▼
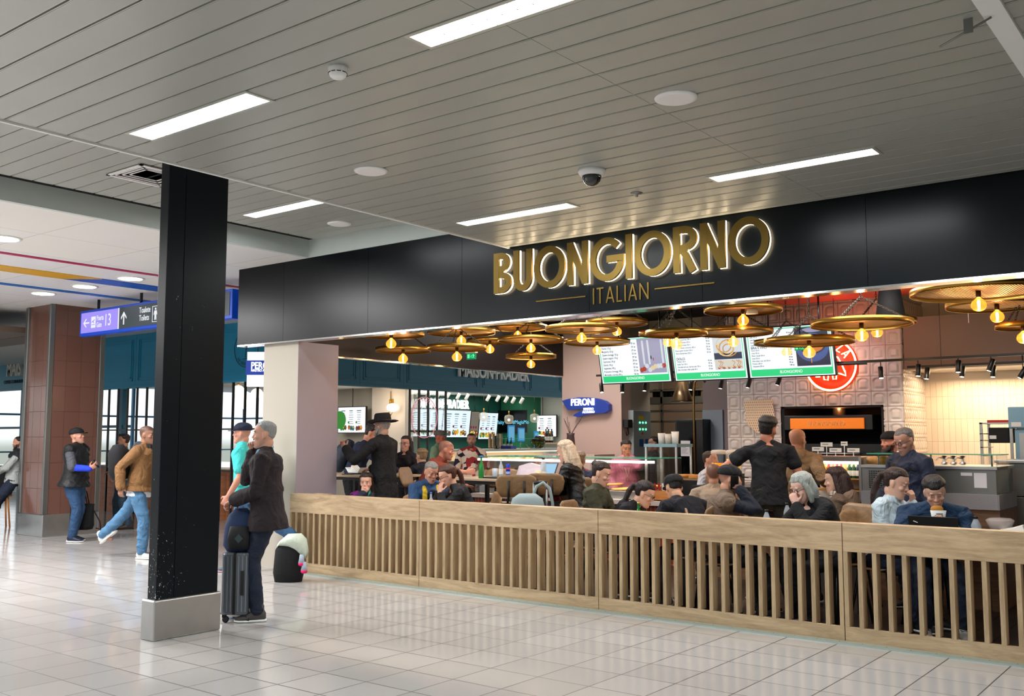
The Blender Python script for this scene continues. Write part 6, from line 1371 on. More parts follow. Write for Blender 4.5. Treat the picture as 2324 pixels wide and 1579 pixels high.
def skin_mat():
    if 'm' in SKM: return SKM['m']
    m=bpy.data.materials.new('skin'); m.use_nodes=True; t=m.node_tree; b=t.nodes['Principled BSDF']
    a=t.nodes.new('ShaderNodeVertexColor'); a.layer_name='Col'; t.links.new(a.outputs[0],b.inputs['Base Color']); b.inputs['Roughness'].default_value=.48
    b.inputs['Subsurface Weight'].default_value=.08; b.inputs['Subsurface Radius'].default_value=(.01,.004,.002)
    SKM['m']=m; return m
def paint(P,Minv):
    """colour of skin, lips, brows, eyes and beard by their place on the head"""
    sk=np.array(srgb(P.get('skin','#d3a183'))[:3]); hc=np.array(srgb(P.get('haircol','#2a1d16'))[:3]); k=P['k']
    R3=np.array(Minv.to_3x3()); T3=np.array(Minv.translation)
    def f(me,co,nr):
        h=(co@R3.T+T3)/k; x,y,z=h[:,0],h[:,1],h[:,2]; ax=np.abs(x); n=len(co)
        C=np.tile(sk,(n,1)); face=(y>.045)&(z>-.13)&(z<.13)&(ax<.085)
        def mix(mask,col,amt=1.0):
            m_=np.clip(mask,0,1)*amt*face; C[:]=C*(1-m_[:,None])+np.array(col)*m_[:,None]
        g=lambda cx,cz,rx,rz,p=2: np.exp(-(np.abs((ax-cx)/rx)**p+np.abs((z-cz)/rz)**p))
        mix(g(.034,-.025,.022,.022),sk*np.array([1.08,.78,.74]),.45); mix(g(0,-.012,.014,.016)*(y>.1),sk*np.array([1.06,.75,.7]),.4)
        headm=(np.linalg.norm(h,axis=1)<.16)&(z>-.14)
        bd=P.get('beard',0)
        if bd:
            low=np.clip((-.018-z+ .25*np.maximum(0,ax-.03))/.02,0,1)*np.clip((z+.14)/.02,0,1)*(y>-.03)*(1-g(0,-.058,.020,.006)*.8)*np.clip(1-np.exp(-((ax-.036)**2+(z+.03)**2)/.0003),0,1)
            m_=np.clip(low,0,1)*bd*headm*(y>-.015); C=C*(1-m_[:,None])+hc*m_[:,None]
        if P.get('shaved'):
            m_=np.clip((z-.055+.9*np.maximum(0,(.02-y))*1.2)/.02,0,1)*headm*P['shaved']*(z>-.04); C[:]=C*(1-m_[:,None])+hc*m_[:,None]
        mix(g(0,-.058,.024,.0065,3),srgb(P.get('lips','#a85a52'))[:3],.85)
        mix(g(0,-.0575,.020,.0018),sk*.25,.7)
        if P.get('closed'): mix(g(.031,.010,.015,.0028),sk*.10,.95)
        else:
            mix(g(.031,.014,.0145,.0065,3),(.70,.68,.66),.95); mix(np.exp(-(((ax-.031-P.get('gaze',0)*np.sign(x))/.0068)**2+((z-.0135)/.0078)**2)**1.5),(.02,.012,.008),1.0); mix(g(.031,.0205,.016,.003),sk*.12,.9)
        mix(g(.032,.037,.019,.0042)*(1),hc*.7,.8*P.get('brow',1))
        mix(g(.031,.026,.02,.006),sk*.55,.35)
        at_=me.color_attributes.new('Col','FLOAT_COLOR','POINT'); out=np.ones((n,4)); out[:,:3]=np.clip(C,0,1); at_.data.foreach_set('color',out.reshape(-1)); me.update()
    return f
HM={}
def hair_mat(col,rough=.42):
    if col in HM: return HM[col]
    m=pbr('hair_'+col.strip('#'),col,rough,var=.45,vscale=26,stretch=(1.6,1.6,.18),bump=.7,bscale=70); HM[col]=m; return m
CM={}
def cloth(col,rough=.85,weave=.25,scale=180,var=.06):
    k=(col,rough,weave)
    if k not in CM: CM[k]=pbr('cloth_'+col.strip('#')+str(int(rough*100)),col,rough,bump=weave,bscale=scale,var=var,vscale=14,wr=.75)
    return CM[k]
def denim(col): 
    k=('d',col)
    if k not in CM: CM[k]=pbr('denim_'+col.strip('#'),col,.8,bump=.3,bscale=220,var=.35,vscale=7,wr=.6)
    return CM[k]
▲
Quote the data above in full, leaving out the pictures it holds.

SOLUTION
The Blender Python script for this scene continues. Write part 6, from line 1371 on. More parts follow. Write for Blender 4.5. Treat the picture as 2324 pixels wide and 1579 pixels high.
def skin_mat():
    if 'm' in SKM: return SKM['m']
    m=bpy.data.materials.new('skin'); m.use_nodes=True; t=m.node_tree; b=t.nodes['Principled BSDF']
    a=t.nodes.new('ShaderNodeVertexColor'); a.layer_name='Col'; t.links.new(a.outputs[0],b.inputs['Base Color']); b.inputs['Roughness'].default_value=.48
    b.inputs['Subsurface Weight'].default_value=.08; b.inputs['Subsurface Radius'].default_value=(.01,.004,.002)
    SKM['m']=m; return m
def paint(P,Minv):
    """colour of skin, lips, brows, eyes and beard by their place on the head"""
    sk=np.array(srgb(P.get('skin','#d3a183'))[:3]); hc=np.array(srgb(P.get('haircol','#2a1d16'))[:3]); k=P['k']
    R3=np.array(Minv.to_3x3()); T3=np.array(Minv.translation)
    def f(me,co,nr):
        h=(co@R3.T+T3)/k; x,y,z=h[:,0],h[:,1],h[:,2]; ax=np.abs(x); n=len(co)
        C=np.tile(sk,(n,1)); face=(y>.045)&(z>-.13)&(z<.13)&(ax<.085)
        def mix(mask,col,amt=1.0):
            m_=np.clip(mask,0,1)*amt*face; C[:]=C*(1-m_[:,None])+np.array(col)*m_[:,None]
        g=lambda cx,cz,rx,rz,p=2: np.exp(-(np.abs((ax-cx)/rx)**p+np.abs((z-cz)/rz)**p))
        mix(g(.034,-.025,.022,.022),sk*np.array([1.08,.78,.74]),.45); mix(g(0,-.012,.014,.016)*(y>.1),sk*np.array([1.06,.75,.7]),.4)
        headm=(np.linalg.norm(h,axis=1)<.16)&(z>-.14)
        bd=P.get('beard',0)
        if bd:
            low=np.clip((-.018-z+ .25*np.maximum(0,ax-.03))/.02,0,1)*np.clip((z+.14)/.02,0,1)*(y>-.03)*(1-g(0,-.058,.020,.006)*.8)*np.clip(1-np.exp(-((ax-.036)**2+(z+.03)**2)/.0003),0,1)
            m_=np.clip(low,0,1)*bd*headm*(y>-.015); C=C*(1-m_[:,None])+hc*m_[:,None]
        if P.get('shaved'):
            m_=np.clip((z-.055+.9*np.maximum(0,(.02-y))*1.2)/.02,0,1)*headm*P['shaved']*(z>-.04); C[:]=C*(1-m_[:,None])+hc*m_[:,None]
        mix(g(0,-.058,.024,.0065,3),srgb(P.get('lips','#a85a52'))[:3],.85)
        mix(g(0,-.0575,.020,.0018),sk*.25,.7)
        if P.get('closed'): mix(g(.031,.010,.015,.0028),sk*.10,.95)
        else:
            mix(g(.031,.014,.0145,.0065,3),(.70,.68,.66),.95); mix(np.exp(-(((ax-.031-P.get('gaze',0)*np.sign(x))/.0068)**2+((z-.0135)/.0078)**2)**1.5),(.02,.012,.008),1.0); mix(g(.031,.0205,.016,.003),sk*.12,.9)
        mix(g(.032,.037,.019,.0042)*(1),hc*.7,.8*P.get('brow',1))
        mix(g(.031,.026,.02,.006),sk*.55,.35)
        at_=me.color_attributes.new('Col','FLOAT_COLOR','POINT'); out=np.ones((n,4)); out[:,:3]=np.clip(C,0,1); at_.data.foreach_set('color',out.reshape(-1)); me.update()
    return f
HM={}
def hair_mat(col,rough=.42):
    if col in HM: return HM[col]
    m=pbr('hair_'+col.strip('#'),col,rough,var=.45,vscale=26,stretch=(1.6,1.6,.18),bump=.7,bscale=70); HM[col]=m; return m
CM={}
def cloth(col,rough=.85,weave=.25,scale=180,var=.06):
    k=(col,rough,weave)
    if k not in CM: CM[k]=pbr('cloth_'+col.strip('#')+str(int(rough*100)),col,rough,bump=weave,bscale=scale,var=var,vscale=14,wr=.75)
    return CM[k]
def denim(col): 
    k=('d',col)
    if k not in CM: CM[k]=pbr('denim_'+col.strip('#'),col,.8,bump=.3,bscale=220,var=.35,vscale=7,wr=.6)
    return CM[k]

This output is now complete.